━━━ Given entries
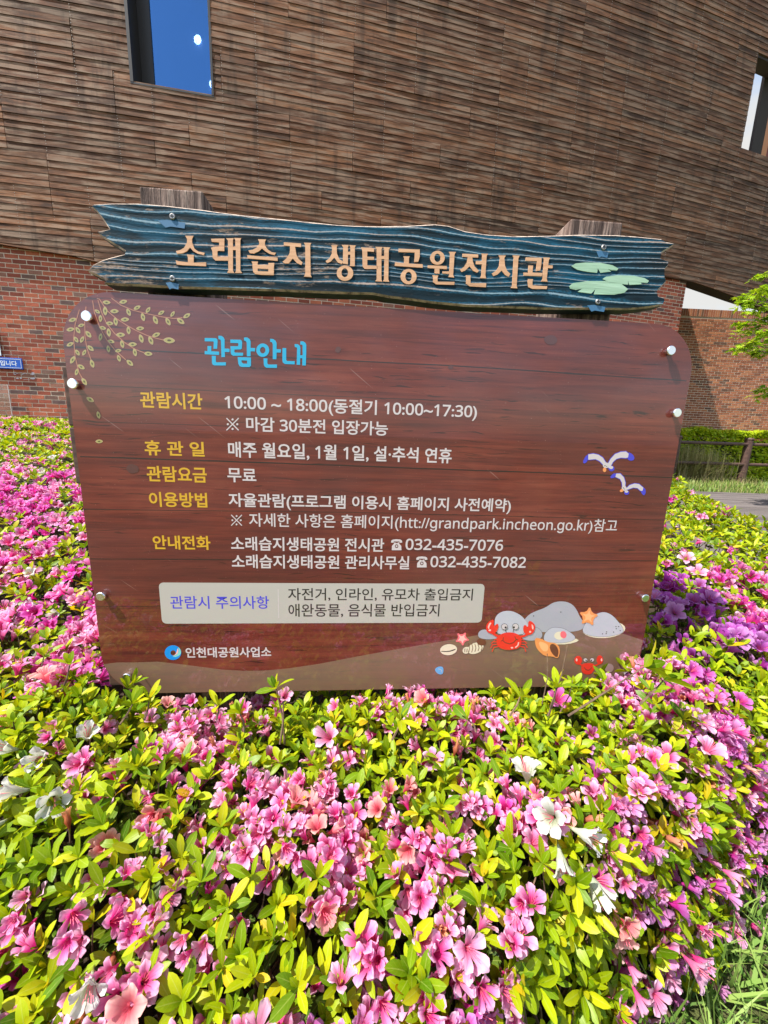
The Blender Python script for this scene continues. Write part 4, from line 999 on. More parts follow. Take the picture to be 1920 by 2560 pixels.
━━━━━━
━━━ Given entries
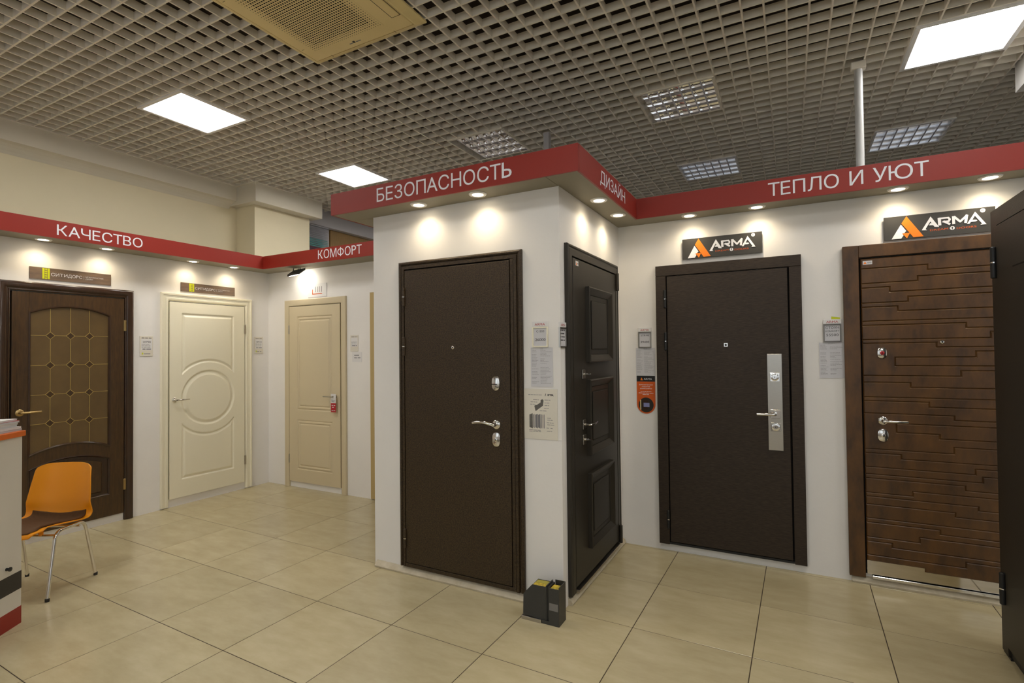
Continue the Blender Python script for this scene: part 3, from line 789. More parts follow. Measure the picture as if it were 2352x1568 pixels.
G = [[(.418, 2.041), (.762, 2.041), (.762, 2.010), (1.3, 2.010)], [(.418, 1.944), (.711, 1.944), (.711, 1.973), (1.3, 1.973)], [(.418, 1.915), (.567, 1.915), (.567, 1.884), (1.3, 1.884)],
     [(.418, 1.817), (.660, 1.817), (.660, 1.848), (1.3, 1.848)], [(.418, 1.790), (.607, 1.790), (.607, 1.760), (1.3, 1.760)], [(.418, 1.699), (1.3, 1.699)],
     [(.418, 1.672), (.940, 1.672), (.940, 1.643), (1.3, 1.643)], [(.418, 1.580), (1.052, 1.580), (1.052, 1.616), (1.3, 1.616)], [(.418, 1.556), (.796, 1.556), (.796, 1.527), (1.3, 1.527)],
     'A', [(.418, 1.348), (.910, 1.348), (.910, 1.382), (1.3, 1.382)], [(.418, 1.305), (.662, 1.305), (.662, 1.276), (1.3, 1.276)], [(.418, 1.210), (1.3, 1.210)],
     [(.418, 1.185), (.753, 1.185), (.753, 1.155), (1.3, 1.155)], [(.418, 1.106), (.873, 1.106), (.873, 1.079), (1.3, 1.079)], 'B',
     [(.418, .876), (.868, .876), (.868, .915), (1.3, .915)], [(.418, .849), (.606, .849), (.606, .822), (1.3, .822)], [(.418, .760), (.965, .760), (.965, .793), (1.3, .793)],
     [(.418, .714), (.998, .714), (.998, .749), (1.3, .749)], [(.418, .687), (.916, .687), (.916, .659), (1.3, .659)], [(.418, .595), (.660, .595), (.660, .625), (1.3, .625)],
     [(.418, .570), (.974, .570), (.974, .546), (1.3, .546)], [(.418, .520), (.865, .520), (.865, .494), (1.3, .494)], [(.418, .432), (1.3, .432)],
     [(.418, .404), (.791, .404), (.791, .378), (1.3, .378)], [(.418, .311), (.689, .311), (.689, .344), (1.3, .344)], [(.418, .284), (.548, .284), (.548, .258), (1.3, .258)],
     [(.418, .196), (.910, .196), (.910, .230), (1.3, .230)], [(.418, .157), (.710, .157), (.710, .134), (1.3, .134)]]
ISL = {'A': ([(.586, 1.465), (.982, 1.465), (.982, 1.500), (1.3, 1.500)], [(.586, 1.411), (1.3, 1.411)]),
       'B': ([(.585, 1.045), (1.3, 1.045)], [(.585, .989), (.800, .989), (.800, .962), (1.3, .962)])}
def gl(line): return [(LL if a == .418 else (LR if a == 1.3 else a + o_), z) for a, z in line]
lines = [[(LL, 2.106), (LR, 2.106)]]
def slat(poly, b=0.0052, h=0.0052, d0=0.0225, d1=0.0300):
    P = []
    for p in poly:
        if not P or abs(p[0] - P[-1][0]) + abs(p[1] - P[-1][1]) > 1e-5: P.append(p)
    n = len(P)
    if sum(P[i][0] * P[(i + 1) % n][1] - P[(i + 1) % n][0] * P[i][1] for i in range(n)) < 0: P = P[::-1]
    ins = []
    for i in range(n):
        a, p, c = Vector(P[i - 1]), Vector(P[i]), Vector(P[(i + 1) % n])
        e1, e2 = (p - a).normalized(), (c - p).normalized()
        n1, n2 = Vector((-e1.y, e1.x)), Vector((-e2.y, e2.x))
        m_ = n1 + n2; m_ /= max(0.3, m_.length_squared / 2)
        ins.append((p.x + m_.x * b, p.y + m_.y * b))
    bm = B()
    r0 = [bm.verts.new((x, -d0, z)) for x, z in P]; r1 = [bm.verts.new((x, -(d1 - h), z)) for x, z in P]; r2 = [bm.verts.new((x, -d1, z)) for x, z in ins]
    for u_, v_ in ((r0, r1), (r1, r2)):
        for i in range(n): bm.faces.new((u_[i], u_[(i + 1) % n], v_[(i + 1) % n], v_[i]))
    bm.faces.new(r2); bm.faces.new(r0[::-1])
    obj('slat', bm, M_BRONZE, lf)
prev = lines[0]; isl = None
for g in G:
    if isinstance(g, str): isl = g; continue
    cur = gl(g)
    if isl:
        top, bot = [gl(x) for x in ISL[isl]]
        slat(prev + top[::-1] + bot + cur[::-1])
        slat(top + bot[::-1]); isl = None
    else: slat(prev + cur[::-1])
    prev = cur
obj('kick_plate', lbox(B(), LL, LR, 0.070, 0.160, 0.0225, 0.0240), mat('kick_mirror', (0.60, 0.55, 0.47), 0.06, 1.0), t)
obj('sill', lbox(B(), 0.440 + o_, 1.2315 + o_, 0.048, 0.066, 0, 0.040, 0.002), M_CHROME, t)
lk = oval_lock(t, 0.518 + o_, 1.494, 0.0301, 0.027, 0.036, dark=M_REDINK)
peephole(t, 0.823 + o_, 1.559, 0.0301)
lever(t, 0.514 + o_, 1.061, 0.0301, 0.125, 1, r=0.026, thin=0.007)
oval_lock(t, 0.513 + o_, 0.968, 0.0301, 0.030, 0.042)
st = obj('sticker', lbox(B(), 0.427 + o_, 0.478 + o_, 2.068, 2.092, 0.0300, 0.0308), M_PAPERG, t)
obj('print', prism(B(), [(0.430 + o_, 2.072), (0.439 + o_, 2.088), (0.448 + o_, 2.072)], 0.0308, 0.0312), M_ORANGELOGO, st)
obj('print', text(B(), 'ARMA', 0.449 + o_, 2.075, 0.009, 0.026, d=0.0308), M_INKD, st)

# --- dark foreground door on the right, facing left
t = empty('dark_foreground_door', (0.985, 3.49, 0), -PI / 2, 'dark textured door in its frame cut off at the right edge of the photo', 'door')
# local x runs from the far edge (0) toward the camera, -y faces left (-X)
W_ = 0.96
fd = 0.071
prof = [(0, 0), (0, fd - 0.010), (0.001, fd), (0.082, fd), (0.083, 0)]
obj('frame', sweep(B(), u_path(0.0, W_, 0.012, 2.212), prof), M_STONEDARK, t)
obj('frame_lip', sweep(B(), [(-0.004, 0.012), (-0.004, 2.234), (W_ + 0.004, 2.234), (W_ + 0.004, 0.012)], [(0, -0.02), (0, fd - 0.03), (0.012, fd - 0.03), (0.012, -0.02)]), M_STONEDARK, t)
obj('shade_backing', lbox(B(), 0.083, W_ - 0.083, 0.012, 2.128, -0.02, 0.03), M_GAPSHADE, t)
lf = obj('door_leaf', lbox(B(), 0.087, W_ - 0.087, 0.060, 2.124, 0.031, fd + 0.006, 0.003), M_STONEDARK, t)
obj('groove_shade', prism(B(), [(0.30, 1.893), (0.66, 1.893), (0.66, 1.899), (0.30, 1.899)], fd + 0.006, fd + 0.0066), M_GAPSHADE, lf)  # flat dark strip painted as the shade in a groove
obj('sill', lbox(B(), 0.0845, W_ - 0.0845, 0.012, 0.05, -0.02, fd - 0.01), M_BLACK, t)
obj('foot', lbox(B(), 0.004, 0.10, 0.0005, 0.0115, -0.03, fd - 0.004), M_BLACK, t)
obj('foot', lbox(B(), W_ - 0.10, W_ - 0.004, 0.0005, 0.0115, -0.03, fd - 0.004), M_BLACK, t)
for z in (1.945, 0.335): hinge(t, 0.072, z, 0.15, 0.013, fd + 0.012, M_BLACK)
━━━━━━
━━━ Given entries
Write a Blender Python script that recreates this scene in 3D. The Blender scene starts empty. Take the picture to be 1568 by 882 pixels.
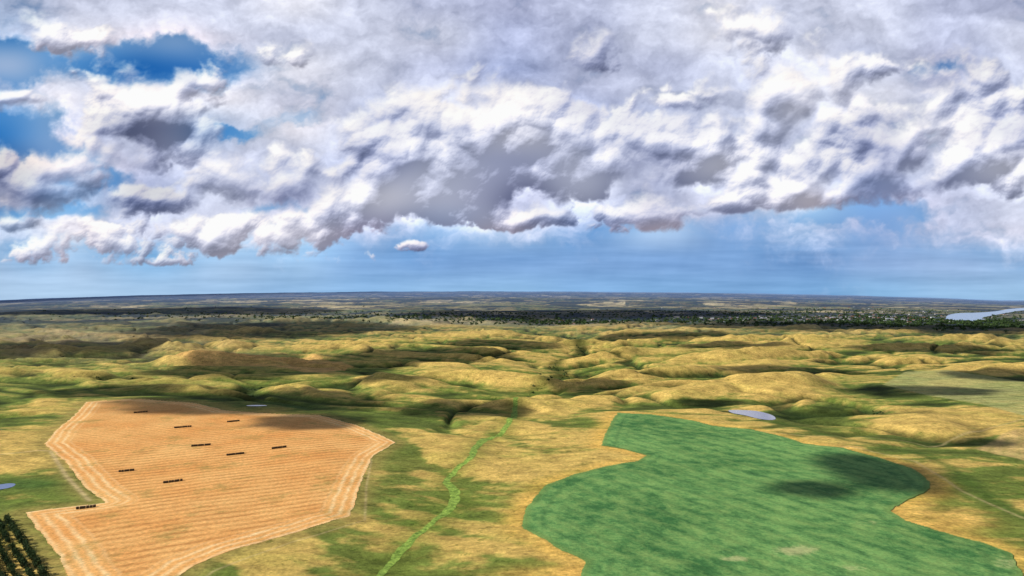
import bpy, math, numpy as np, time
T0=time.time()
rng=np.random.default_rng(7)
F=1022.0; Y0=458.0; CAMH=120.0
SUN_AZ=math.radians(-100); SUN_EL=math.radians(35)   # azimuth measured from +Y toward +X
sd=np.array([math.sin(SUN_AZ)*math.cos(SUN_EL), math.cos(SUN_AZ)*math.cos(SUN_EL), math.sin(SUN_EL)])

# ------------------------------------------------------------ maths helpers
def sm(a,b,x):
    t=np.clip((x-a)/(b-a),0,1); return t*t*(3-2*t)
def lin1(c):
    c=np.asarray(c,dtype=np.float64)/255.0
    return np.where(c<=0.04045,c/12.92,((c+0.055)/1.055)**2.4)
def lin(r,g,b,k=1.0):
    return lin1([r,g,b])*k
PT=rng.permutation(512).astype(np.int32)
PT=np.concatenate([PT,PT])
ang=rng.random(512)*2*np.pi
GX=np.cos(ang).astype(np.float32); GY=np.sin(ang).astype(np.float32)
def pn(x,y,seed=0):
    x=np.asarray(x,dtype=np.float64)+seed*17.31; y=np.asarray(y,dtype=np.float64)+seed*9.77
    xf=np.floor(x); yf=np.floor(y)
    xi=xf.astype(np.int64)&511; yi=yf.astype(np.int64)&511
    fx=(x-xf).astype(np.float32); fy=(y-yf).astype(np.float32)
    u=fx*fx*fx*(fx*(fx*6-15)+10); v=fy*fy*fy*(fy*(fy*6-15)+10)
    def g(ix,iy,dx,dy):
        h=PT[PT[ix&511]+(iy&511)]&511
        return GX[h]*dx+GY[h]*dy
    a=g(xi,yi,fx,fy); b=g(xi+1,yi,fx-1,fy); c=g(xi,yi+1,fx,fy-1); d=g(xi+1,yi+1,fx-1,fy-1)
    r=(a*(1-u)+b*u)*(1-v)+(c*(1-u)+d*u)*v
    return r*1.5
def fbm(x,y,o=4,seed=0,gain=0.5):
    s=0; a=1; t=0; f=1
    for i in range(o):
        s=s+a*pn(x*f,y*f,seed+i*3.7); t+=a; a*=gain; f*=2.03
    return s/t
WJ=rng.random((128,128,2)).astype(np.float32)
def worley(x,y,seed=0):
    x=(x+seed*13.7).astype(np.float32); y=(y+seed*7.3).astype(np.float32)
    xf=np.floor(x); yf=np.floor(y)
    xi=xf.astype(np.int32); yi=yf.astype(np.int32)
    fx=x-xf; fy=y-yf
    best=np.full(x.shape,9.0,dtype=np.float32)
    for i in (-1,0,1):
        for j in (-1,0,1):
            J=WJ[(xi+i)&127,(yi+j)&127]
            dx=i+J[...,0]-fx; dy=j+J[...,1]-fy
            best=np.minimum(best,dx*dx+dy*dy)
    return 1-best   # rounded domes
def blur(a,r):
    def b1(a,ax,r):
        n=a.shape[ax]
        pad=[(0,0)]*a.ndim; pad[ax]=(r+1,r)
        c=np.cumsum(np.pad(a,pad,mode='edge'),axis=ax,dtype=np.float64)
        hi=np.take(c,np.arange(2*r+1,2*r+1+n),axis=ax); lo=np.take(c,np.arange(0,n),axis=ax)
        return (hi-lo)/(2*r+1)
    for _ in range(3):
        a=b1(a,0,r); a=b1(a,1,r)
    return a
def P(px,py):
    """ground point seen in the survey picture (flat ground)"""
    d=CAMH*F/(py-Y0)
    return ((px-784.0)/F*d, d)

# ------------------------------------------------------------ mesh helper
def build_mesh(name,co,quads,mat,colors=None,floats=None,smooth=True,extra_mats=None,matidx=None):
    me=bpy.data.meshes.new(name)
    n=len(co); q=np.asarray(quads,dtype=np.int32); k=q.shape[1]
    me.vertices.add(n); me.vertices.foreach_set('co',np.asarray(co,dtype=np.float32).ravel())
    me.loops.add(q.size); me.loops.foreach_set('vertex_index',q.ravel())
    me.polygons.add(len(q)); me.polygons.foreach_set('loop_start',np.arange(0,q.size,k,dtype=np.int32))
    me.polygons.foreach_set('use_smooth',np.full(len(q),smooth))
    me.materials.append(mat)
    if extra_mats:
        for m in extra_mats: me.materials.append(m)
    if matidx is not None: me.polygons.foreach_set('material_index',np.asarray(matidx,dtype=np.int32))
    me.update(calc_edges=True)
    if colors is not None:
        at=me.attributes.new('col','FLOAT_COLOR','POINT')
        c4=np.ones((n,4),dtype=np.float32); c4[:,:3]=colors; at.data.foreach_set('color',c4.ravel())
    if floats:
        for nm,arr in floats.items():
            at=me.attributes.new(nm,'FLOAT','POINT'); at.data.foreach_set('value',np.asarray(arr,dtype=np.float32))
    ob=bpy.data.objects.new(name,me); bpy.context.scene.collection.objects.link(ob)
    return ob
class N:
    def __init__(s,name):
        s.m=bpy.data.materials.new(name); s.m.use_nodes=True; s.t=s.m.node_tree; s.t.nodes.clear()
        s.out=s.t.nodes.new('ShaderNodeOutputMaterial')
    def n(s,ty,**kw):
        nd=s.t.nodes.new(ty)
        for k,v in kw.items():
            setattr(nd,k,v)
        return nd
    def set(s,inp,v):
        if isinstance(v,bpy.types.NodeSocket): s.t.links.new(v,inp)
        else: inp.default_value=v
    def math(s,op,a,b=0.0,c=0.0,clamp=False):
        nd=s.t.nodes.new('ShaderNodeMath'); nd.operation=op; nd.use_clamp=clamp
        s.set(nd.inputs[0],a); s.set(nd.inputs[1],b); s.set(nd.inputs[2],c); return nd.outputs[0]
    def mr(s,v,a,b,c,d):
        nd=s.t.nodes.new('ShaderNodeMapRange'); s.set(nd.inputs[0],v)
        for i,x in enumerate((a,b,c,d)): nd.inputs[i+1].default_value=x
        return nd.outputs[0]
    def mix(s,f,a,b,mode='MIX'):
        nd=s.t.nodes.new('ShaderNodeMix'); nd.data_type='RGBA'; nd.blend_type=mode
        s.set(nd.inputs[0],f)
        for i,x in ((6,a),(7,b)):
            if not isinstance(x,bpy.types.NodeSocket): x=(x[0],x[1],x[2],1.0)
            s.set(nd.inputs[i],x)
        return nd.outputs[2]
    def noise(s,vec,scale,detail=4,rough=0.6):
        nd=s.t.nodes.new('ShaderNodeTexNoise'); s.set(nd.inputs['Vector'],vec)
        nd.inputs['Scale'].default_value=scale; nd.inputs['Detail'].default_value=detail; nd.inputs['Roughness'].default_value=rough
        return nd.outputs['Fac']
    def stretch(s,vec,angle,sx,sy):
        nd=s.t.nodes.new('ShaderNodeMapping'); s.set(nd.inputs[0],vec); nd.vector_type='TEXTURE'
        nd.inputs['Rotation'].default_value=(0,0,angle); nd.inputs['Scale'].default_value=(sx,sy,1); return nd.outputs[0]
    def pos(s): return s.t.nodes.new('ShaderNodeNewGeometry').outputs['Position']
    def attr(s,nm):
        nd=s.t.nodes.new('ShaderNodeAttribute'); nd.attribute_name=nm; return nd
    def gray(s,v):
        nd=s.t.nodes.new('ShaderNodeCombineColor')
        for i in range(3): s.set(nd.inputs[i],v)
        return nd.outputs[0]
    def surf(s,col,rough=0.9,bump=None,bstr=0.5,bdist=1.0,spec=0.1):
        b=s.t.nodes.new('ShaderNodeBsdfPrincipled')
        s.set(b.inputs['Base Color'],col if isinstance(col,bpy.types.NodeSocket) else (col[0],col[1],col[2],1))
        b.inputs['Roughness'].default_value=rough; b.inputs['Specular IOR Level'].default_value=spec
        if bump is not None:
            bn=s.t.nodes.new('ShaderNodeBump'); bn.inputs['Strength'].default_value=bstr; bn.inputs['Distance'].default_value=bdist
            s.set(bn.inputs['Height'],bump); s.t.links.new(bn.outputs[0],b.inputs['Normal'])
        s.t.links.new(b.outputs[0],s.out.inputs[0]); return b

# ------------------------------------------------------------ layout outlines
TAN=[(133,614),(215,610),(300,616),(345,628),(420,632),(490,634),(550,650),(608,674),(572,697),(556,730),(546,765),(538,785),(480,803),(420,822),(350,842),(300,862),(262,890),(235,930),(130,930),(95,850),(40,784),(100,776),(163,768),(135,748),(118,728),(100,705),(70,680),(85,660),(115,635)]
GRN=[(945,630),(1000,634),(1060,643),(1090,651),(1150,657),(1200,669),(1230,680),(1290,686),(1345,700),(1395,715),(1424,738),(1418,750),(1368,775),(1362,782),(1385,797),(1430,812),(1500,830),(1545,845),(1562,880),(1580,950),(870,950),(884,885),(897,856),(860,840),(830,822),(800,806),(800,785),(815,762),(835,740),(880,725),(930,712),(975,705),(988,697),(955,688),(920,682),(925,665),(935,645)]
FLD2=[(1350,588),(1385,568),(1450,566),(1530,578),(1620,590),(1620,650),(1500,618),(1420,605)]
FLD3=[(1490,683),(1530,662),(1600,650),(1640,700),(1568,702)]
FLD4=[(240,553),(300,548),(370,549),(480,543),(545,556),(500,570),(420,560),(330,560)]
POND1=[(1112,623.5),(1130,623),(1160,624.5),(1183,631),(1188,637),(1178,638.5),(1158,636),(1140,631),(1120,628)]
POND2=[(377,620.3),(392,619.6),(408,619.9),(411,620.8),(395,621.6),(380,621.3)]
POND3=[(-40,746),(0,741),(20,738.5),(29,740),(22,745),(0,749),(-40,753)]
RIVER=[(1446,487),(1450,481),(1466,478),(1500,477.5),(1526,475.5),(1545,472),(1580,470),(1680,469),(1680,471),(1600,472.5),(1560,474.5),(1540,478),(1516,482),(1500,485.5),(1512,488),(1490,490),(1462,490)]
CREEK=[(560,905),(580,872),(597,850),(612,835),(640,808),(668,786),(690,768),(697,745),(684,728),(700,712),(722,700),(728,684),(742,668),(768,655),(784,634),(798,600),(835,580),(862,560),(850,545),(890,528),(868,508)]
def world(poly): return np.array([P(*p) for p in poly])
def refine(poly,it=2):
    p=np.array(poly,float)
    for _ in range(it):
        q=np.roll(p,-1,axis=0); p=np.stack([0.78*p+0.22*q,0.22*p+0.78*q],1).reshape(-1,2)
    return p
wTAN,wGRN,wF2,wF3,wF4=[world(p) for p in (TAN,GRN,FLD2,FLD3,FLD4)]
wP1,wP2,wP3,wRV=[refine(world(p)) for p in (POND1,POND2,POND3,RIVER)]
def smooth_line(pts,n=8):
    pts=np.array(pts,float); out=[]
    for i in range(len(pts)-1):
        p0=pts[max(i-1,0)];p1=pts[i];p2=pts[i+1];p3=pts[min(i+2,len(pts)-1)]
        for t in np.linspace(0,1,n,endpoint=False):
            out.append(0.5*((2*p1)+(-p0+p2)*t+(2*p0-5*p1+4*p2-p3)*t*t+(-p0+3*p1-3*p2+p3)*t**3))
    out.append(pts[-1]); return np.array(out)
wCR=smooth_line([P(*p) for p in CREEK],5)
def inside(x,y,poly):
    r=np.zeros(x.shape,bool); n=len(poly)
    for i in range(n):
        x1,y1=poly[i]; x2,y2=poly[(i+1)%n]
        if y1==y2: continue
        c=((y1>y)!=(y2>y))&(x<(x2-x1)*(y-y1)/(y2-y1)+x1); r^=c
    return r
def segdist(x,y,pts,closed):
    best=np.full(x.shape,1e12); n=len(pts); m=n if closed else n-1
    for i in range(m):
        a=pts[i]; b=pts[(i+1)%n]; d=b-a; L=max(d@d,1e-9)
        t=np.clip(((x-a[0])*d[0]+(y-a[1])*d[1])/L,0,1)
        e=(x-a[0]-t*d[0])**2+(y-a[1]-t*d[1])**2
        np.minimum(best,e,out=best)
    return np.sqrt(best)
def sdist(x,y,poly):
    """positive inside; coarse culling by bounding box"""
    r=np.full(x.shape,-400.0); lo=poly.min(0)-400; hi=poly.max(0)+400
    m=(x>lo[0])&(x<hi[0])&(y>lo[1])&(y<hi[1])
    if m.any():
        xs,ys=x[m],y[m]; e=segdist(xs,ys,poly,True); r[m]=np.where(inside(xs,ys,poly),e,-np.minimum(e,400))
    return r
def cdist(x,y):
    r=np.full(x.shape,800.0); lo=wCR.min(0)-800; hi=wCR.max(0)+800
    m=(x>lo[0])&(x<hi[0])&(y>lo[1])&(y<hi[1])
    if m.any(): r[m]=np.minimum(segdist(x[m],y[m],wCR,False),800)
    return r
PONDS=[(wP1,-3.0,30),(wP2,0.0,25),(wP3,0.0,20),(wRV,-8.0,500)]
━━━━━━
Exercise directions:
Check each line above for the word "part" and copy the ones that have it.

Solution to this task:
The Blender Python script for this scene continues. Write part 4, from line 999 on. More parts follow. Take the picture to be 1920 by 2560 pixels.
Continue the Blender Python script for this scene: part 3, from line 789. More parts follow. Measure the picture as if it were 2352x1568 pixels.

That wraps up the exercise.